**WRITTEN INSTRUCTION**
Write out the full listing exactly as given, minus the images.
----
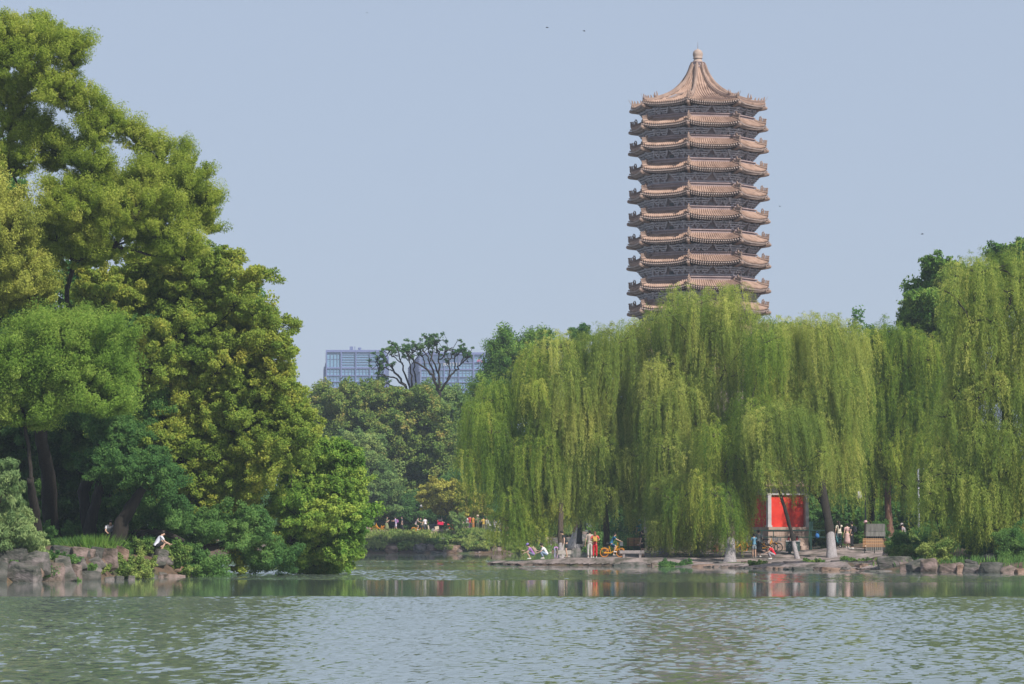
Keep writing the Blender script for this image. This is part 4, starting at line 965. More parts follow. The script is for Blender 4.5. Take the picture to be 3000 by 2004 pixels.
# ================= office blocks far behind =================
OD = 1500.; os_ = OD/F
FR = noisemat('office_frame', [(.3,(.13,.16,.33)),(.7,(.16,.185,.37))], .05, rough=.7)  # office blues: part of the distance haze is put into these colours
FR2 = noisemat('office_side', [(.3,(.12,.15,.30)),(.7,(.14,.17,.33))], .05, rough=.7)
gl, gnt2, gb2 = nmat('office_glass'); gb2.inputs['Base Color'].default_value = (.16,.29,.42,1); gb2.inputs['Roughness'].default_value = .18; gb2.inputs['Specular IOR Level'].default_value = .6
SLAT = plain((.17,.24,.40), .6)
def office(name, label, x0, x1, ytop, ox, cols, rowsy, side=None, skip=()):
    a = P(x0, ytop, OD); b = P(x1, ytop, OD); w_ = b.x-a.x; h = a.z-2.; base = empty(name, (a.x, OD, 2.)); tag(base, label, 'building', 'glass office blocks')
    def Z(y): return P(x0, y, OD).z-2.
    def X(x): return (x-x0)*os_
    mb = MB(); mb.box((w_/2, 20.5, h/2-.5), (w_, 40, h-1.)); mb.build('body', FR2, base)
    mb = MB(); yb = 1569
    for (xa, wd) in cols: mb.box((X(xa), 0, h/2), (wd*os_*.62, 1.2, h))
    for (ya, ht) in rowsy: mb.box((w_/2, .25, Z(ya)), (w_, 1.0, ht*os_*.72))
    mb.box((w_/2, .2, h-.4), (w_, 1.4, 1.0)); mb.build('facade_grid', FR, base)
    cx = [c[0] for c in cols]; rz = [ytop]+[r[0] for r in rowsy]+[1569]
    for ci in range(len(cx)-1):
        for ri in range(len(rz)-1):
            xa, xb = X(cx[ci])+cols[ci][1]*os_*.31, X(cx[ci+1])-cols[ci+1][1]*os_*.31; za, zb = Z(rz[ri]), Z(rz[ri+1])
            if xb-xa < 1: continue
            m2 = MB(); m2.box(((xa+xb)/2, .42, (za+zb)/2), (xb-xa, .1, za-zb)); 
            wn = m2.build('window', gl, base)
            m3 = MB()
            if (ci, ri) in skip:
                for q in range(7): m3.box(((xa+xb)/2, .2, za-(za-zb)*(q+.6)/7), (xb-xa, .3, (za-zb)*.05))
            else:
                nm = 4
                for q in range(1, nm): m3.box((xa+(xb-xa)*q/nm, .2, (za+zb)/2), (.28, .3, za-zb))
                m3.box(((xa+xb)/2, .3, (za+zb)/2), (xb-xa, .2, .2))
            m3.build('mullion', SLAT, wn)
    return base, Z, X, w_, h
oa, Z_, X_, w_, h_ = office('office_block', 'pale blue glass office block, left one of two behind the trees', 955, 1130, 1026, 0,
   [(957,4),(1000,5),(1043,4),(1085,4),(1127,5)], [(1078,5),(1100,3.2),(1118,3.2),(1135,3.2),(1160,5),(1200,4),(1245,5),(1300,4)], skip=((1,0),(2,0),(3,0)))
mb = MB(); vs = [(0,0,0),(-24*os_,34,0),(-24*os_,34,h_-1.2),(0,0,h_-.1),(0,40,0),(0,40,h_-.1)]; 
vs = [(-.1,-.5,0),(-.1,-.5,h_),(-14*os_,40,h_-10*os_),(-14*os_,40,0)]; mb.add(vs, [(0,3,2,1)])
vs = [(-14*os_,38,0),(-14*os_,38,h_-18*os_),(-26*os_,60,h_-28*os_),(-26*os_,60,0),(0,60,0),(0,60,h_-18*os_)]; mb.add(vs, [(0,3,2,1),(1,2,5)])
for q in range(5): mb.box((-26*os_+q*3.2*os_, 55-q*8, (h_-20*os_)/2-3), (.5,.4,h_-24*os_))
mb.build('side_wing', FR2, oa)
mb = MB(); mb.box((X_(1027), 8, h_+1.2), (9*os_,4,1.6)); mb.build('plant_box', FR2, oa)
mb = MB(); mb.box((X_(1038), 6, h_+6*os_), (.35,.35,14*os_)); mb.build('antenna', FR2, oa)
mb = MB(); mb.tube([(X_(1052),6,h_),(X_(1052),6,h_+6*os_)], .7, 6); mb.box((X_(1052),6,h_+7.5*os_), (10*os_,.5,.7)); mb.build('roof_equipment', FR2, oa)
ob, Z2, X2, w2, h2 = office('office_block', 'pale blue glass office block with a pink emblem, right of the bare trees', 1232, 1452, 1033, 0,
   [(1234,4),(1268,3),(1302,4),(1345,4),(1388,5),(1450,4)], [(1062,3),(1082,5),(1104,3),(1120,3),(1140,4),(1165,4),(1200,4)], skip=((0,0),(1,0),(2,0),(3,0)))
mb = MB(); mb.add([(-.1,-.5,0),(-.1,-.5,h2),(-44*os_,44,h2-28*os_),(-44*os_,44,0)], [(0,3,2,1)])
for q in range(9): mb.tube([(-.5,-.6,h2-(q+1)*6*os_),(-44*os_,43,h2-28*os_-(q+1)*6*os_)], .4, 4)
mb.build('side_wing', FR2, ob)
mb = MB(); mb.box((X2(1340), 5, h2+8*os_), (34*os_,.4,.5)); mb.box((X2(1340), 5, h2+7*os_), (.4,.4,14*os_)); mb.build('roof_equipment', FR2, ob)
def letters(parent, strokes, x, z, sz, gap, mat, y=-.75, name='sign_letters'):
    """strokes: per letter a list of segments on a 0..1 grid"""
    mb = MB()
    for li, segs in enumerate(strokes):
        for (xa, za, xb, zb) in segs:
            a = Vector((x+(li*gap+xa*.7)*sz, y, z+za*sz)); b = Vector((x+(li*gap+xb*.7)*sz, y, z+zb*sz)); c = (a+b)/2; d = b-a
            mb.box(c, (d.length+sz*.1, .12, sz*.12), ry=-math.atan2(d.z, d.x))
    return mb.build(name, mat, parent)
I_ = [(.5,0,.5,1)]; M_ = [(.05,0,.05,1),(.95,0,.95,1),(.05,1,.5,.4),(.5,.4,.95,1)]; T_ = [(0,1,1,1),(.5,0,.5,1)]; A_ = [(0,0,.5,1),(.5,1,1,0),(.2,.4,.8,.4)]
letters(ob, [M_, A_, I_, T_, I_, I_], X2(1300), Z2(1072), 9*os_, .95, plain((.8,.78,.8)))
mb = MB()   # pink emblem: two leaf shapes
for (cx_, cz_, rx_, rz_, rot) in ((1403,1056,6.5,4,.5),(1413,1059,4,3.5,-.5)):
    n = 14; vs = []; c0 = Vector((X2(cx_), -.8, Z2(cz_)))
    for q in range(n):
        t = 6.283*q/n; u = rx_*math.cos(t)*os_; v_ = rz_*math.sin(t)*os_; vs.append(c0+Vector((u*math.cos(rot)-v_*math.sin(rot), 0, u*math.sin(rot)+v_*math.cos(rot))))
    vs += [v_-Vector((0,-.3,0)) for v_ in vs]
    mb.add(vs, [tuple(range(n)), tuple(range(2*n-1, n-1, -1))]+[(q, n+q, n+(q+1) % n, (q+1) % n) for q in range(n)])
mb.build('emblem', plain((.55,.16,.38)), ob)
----
**OUTPUT OF THE TASK**
Keep writing the Blender script for this image. This is part 4, starting at line 965. More parts follow. The script is for Blender 4.5. Take the picture to be 3000 by 2004 pixels.
# ================= office blocks far behind =================
OD = 1500.; os_ = OD/F
FR = noisemat('office_frame', [(.3,(.13,.16,.33)),(.7,(.16,.185,.37))], .05, rough=.7)  # office blues: part of the distance haze is put into these colours
FR2 = noisemat('office_side', [(.3,(.12,.15,.30)),(.7,(.14,.17,.33))], .05, rough=.7)
gl, gnt2, gb2 = nmat('office_glass'); gb2.inputs['Base Color'].default_value = (.16,.29,.42,1); gb2.inputs['Roughness'].default_value = .18; gb2.inputs['Specular IOR Level'].default_value = .6
SLAT = plain((.17,.24,.40), .6)
def office(name, label, x0, x1, ytop, ox, cols, rowsy, side=None, skip=()):
    a = P(x0, ytop, OD); b = P(x1, ytop, OD); w_ = b.x-a.x; h = a.z-2.; base = empty(name, (a.x, OD, 2.)); tag(base, label, 'building', 'glass office blocks')
    def Z(y): return P(x0, y, OD).z-2.
    def X(x): return (x-x0)*os_
    mb = MB(); mb.box((w_/2, 20.5, h/2-.5), (w_, 40, h-1.)); mb.build('body', FR2, base)
    mb = MB(); yb = 1569
    for (xa, wd) in cols: mb.box((X(xa), 0, h/2), (wd*os_*.62, 1.2, h))
    for (ya, ht) in rowsy: mb.box((w_/2, .25, Z(ya)), (w_, 1.0, ht*os_*.72))
    mb.box((w_/2, .2, h-.4), (w_, 1.4, 1.0)); mb.build('facade_grid', FR, base)
    cx = [c[0] for c in cols]; rz = [ytop]+[r[0] for r in rowsy]+[1569]
    for ci in range(len(cx)-1):
        for ri in range(len(rz)-1):
            xa, xb = X(cx[ci])+cols[ci][1]*os_*.31, X(cx[ci+1])-cols[ci+1][1]*os_*.31; za, zb = Z(rz[ri]), Z(rz[ri+1])
            if xb-xa < 1: continue
            m2 = MB(); m2.box(((xa+xb)/2, .42, (za+zb)/2), (xb-xa, .1, za-zb)); 
            wn = m2.build('window', gl, base)
            m3 = MB()
            if (ci, ri) in skip:
                for q in range(7): m3.box(((xa+xb)/2, .2, za-(za-zb)*(q+.6)/7), (xb-xa, .3, (za-zb)*.05))
            else:
                nm = 4
                for q in range(1, nm): m3.box((xa+(xb-xa)*q/nm, .2, (za+zb)/2), (.28, .3, za-zb))
                m3.box(((xa+xb)/2, .3, (za+zb)/2), (xb-xa, .2, .2))
            m3.build('mullion', SLAT, wn)
    return base, Z, X, w_, h
oa, Z_, X_, w_, h_ = office('office_block', 'pale blue glass office block, left one of two behind the trees', 955, 1130, 1026, 0,
   [(957,4),(1000,5),(1043,4),(1085,4),(1127,5)], [(1078,5),(1100,3.2),(1118,3.2),(1135,3.2),(1160,5),(1200,4),(1245,5),(1300,4)], skip=((1,0),(2,0),(3,0)))
mb = MB(); vs = [(0,0,0),(-24*os_,34,0),(-24*os_,34,h_-1.2),(0,0,h_-.1),(0,40,0),(0,40,h_-.1)]; 
vs = [(-.1,-.5,0),(-.1,-.5,h_),(-14*os_,40,h_-10*os_),(-14*os_,40,0)]; mb.add(vs, [(0,3,2,1)])
vs = [(-14*os_,38,0),(-14*os_,38,h_-18*os_),(-26*os_,60,h_-28*os_),(-26*os_,60,0),(0,60,0),(0,60,h_-18*os_)]; mb.add(vs, [(0,3,2,1),(1,2,5)])
for q in range(5): mb.box((-26*os_+q*3.2*os_, 55-q*8, (h_-20*os_)/2-3), (.5,.4,h_-24*os_))
mb.build('side_wing', FR2, oa)
mb = MB(); mb.box((X_(1027), 8, h_+1.2), (9*os_,4,1.6)); mb.build('plant_box', FR2, oa)
mb = MB(); mb.box((X_(1038), 6, h_+6*os_), (.35,.35,14*os_)); mb.build('antenna', FR2, oa)
mb = MB(); mb.tube([(X_(1052),6,h_),(X_(1052),6,h_+6*os_)], .7, 6); mb.box((X_(1052),6,h_+7.5*os_), (10*os_,.5,.7)); mb.build('roof_equipment', FR2, oa)
ob, Z2, X2, w2, h2 = office('office_block', 'pale blue glass office block with a pink emblem, right of the bare trees', 1232, 1452, 1033, 0,
   [(1234,4),(1268,3),(1302,4),(1345,4),(1388,5),(1450,4)], [(1062,3),(1082,5),(1104,3),(1120,3),(1140,4),(1165,4),(1200,4)], skip=((0,0),(1,0),(2,0),(3,0)))
mb = MB(); mb.add([(-.1,-.5,0),(-.1,-.5,h2),(-44*os_,44,h2-28*os_),(-44*os_,44,0)], [(0,3,2,1)])
for q in range(9): mb.tube([(-.5,-.6,h2-(q+1)*6*os_),(-44*os_,43,h2-28*os_-(q+1)*6*os_)], .4, 4)
mb.build('side_wing', FR2, ob)
mb = MB(); mb.box((X2(1340), 5, h2+8*os_), (34*os_,.4,.5)); mb.box((X2(1340), 5, h2+7*os_), (.4,.4,14*os_)); mb.build('roof_equipment', FR2, ob)
def letters(parent, strokes, x, z, sz, gap, mat, y=-.75, name='sign_letters'):
    """strokes: per letter a list of segments on a 0..1 grid"""
    mb = MB()
    for li, segs in enumerate(strokes):
        for (xa, za, xb, zb) in segs:
            a = Vector((x+(li*gap+xa*.7)*sz, y, z+za*sz)); b = Vector((x+(li*gap+xb*.7)*sz, y, z+zb*sz)); c = (a+b)/2; d = b-a
            mb.box(c, (d.length+sz*.1, .12, sz*.12), ry=-math.atan2(d.z, d.x))
    return mb.build(name, mat, parent)
I_ = [(.5,0,.5,1)]; M_ = [(.05,0,.05,1),(.95,0,.95,1),(.05,1,.5,.4),(.5,.4,.95,1)]; T_ = [(0,1,1,1),(.5,0,.5,1)]; A_ = [(0,0,.5,1),(.5,1,1,0),(.2,.4,.8,.4)]
letters(ob, [M_, A_, I_, T_, I_, I_], X2(1300), Z2(1072), 9*os_, .95, plain((.8,.78,.8)))
mb = MB()   # pink emblem: two leaf shapes
for (cx_, cz_, rx_, rz_, rot) in ((1403,1056,6.5,4,.5),(1413,1059,4,3.5,-.5)):
    n = 14; vs = []; c0 = Vector((X2(cx_), -.8, Z2(cz_)))
    for q in range(n):
        t = 6.283*q/n; u = rx_*math.cos(t)*os_; v_ = rz_*math.sin(t)*os_; vs.append(c0+Vector((u*math.cos(rot)-v_*math.sin(rot), 0, u*math.sin(rot)+v_*math.cos(rot))))
    vs += [v_-Vector((0,-.3,0)) for v_ in vs]
    mb.add(vs, [tuple(range(n)), tuple(range(2*n-1, n-1, -1))]+[(q, n+q, n+(q+1) % n, (q+1) % n) for q in range(n)])
mb.build('emblem', plain((.55,.16,.38)), ob)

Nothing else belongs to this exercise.